A Bombay Francesco vede le pire funebri “nel cimitero degli Hindou, ossia nel luogo dove abbruciano i cadaveri. E’ uno spettacolo ributtante. Quando siamo giunti stavano abbruciando 6 cadaveri: il corpo stà fra due strati di legna, ma la testa e le gambe sporgono dal rogo e si vedono le carni abbrustolirsi, e colare il grasso che frigge e ravviva la fiamma”.
Infine, lo spettacolo del Gange a Benares: “E’ un amalgama di sontuosi palazzi di Rajahs e di tempii di tutte le forme e di tutti i colori, immense gradinate scendono da questi fabbricati al fiume, e sui gradini un formicolio continuo di gente che viene a bagnarsi nelle onde del fiume sacro (…). Dove volete trovare un quadro più bello di questo? (…) ciò che dà la vita al quadro sono i vestiari delle donne ed anche degli uomini. Hanno dei colori e soprattutto delle mezze tinte che non si conoscono in Europa. Oltre il rosso vivissimo ed il turchino ed il giallo, vedi a miriadi il verde chiaro, il rosa tenero, il lilla moribondo. La simmetria morirebbe idrofoba se guardasse Benares dal Gange”.
La passione per la caccia porterà ancora in Oriente negli anni successivi Francesco Pizzardi: sappiamo che nel 1883 è a Singapore e in Indonesia.
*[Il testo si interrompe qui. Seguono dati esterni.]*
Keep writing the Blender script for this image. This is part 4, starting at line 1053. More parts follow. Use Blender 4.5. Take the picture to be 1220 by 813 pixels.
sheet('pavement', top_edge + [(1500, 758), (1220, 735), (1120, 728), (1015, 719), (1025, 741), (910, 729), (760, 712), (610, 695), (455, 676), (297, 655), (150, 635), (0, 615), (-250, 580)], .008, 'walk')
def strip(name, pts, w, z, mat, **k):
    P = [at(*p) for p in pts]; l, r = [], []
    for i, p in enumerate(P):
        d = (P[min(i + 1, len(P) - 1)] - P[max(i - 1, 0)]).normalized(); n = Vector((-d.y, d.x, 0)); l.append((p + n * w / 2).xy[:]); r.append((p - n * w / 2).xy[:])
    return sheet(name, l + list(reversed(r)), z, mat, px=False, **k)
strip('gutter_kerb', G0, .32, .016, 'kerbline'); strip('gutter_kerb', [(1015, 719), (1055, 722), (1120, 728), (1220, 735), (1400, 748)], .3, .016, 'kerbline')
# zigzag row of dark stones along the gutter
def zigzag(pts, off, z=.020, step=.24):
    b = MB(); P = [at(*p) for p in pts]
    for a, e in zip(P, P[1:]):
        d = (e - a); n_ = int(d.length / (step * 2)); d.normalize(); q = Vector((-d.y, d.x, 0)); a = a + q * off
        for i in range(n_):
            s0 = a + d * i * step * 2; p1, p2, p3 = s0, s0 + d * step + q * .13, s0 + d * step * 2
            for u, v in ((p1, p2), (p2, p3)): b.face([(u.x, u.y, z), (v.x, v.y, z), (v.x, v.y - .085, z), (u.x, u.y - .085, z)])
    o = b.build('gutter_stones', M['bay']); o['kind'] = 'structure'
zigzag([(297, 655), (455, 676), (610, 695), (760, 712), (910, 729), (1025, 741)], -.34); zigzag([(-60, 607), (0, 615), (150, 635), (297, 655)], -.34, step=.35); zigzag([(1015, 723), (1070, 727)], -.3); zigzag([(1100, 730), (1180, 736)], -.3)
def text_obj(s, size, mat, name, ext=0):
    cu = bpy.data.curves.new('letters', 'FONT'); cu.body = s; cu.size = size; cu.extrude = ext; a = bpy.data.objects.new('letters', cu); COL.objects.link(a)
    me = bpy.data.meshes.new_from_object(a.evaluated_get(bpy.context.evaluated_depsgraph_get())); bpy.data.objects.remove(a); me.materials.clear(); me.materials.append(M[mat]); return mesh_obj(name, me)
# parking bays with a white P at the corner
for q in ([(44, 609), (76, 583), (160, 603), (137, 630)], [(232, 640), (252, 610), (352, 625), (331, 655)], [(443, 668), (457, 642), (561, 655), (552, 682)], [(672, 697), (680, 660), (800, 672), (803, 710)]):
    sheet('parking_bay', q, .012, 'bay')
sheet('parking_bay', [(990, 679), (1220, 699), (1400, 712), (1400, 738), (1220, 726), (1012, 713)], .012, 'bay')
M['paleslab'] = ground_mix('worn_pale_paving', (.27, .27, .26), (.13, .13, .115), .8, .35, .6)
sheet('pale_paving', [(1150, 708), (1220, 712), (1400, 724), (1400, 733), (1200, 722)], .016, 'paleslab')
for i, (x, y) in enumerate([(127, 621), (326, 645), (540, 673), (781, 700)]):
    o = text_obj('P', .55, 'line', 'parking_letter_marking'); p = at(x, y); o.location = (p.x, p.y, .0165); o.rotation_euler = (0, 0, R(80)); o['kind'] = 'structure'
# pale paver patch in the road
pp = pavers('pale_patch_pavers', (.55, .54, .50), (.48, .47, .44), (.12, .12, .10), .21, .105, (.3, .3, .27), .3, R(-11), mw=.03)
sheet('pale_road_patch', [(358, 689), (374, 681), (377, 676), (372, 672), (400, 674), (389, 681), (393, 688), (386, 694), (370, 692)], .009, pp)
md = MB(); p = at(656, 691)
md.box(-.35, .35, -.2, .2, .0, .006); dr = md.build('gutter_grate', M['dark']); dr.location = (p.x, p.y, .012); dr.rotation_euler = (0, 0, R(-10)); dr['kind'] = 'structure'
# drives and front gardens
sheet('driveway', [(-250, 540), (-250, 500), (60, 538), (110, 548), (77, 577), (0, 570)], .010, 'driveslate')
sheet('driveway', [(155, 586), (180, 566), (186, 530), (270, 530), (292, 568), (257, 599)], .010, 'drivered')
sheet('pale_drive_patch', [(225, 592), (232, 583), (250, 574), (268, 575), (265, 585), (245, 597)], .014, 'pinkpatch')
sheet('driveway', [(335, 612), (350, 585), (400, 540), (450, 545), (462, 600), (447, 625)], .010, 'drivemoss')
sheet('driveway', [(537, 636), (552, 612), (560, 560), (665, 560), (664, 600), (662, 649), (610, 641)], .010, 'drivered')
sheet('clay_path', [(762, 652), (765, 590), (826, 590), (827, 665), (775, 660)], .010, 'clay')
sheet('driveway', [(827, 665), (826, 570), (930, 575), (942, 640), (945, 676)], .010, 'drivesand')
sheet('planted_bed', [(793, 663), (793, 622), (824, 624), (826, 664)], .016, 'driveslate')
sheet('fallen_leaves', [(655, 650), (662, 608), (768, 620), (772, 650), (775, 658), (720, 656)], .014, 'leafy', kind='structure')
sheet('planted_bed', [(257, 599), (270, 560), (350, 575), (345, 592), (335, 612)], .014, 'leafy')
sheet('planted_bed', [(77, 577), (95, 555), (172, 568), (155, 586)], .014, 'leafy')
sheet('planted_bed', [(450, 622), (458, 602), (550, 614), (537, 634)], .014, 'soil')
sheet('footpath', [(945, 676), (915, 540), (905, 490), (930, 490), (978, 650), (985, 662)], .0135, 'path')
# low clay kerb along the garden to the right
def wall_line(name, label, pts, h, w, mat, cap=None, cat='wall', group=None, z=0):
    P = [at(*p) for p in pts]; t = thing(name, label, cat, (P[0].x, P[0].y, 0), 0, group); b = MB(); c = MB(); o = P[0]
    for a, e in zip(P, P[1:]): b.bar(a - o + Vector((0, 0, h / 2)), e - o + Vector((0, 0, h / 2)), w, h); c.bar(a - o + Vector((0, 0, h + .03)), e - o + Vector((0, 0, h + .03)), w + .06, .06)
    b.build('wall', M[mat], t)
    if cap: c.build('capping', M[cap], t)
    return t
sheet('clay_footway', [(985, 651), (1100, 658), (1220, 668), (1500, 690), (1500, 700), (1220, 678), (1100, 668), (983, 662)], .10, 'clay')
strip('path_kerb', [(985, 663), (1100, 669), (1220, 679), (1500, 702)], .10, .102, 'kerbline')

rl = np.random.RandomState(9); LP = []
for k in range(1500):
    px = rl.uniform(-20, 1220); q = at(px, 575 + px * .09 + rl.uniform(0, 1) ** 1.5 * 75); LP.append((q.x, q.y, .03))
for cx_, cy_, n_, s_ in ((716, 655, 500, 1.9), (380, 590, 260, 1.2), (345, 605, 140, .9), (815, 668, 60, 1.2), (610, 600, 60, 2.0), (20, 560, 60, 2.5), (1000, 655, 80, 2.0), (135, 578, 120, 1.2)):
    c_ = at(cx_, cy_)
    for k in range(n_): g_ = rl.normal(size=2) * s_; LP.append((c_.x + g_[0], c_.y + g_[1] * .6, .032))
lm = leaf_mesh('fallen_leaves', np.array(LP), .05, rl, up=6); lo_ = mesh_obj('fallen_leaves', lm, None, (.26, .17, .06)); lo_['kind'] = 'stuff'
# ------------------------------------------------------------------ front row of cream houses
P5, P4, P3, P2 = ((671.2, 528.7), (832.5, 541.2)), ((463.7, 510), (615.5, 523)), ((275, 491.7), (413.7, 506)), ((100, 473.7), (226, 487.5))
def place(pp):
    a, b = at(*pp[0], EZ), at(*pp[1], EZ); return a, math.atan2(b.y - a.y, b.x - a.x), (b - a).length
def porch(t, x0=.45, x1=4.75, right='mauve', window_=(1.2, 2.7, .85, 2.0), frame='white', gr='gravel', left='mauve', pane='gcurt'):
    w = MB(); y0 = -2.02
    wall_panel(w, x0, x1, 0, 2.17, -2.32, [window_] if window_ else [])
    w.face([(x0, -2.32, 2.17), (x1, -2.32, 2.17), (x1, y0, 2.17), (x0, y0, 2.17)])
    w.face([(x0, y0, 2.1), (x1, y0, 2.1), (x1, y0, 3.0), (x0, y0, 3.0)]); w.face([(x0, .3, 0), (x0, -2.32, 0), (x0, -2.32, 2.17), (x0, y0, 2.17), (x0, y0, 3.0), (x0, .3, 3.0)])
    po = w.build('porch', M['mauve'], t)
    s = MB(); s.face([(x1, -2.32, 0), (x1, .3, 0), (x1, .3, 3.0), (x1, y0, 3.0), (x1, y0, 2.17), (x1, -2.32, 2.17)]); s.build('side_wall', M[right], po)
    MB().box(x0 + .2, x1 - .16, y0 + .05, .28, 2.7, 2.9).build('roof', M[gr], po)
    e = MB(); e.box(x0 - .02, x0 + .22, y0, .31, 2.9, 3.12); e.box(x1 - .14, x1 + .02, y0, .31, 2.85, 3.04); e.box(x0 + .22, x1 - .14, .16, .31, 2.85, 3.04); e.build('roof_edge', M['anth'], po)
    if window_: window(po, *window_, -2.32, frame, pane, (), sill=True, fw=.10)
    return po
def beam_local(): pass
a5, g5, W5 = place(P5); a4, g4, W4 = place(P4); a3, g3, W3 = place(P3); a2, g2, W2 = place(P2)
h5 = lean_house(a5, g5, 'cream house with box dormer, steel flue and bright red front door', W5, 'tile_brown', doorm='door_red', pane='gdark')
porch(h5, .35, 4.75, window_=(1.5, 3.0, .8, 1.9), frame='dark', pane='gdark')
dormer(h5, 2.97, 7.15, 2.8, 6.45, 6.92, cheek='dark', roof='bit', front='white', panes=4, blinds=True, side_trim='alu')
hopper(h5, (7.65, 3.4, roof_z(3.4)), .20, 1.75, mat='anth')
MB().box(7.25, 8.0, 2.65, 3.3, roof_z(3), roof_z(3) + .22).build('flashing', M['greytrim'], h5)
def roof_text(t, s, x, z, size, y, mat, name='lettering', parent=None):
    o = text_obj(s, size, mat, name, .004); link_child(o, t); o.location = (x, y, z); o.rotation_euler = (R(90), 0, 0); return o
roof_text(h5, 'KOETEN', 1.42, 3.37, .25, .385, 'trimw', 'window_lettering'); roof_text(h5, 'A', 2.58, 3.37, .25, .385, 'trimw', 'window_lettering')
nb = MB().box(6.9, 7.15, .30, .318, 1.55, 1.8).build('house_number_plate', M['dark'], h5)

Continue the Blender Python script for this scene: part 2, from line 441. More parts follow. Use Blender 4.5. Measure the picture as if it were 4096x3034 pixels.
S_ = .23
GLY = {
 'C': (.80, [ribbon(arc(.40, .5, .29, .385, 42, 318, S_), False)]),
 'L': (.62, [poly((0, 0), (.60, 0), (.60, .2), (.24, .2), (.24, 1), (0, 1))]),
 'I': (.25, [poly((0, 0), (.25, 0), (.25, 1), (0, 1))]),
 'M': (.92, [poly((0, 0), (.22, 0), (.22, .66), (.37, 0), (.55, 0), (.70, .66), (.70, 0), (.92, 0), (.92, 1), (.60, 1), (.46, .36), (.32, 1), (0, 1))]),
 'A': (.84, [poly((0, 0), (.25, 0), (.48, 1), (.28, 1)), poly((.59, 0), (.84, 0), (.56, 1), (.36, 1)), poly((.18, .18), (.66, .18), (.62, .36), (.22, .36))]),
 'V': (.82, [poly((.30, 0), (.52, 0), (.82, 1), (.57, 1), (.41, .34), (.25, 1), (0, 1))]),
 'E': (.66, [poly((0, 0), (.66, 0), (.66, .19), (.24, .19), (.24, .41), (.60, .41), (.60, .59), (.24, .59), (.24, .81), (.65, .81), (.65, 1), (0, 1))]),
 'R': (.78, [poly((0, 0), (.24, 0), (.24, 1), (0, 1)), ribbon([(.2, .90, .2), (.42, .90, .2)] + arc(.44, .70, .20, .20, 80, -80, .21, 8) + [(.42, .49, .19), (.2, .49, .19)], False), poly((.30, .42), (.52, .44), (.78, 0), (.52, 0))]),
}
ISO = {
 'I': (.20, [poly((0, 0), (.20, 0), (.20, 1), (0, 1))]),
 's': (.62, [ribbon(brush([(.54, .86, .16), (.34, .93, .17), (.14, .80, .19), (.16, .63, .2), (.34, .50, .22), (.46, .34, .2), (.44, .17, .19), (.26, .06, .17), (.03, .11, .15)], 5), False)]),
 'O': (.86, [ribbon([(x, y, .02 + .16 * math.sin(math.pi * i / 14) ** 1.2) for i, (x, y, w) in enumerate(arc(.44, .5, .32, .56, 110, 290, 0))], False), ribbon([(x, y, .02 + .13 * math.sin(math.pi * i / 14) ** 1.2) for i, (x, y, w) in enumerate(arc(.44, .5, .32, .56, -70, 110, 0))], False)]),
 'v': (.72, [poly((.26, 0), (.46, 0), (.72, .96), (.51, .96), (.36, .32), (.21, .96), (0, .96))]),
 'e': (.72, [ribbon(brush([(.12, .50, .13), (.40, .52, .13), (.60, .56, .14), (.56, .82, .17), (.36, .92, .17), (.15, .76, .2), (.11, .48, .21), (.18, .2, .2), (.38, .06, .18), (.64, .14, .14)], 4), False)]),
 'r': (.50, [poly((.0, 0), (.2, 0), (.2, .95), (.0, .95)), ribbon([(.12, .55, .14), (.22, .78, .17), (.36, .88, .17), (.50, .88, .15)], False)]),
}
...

A Bologna ha preso in affitto una residenza in palazzo Montanari di via Galliera, dove conserva la sua collezione di trofei di caccia fino alla morte, avvenuta nel 1919 nella sua abitazione di Montecarlo. Morì tra i debiti il marchese di Bologna per il quale la vita era un’avventura di caccia grossa, dopo la quale ci sarebbe stato soltanto il banale viaggio turistico.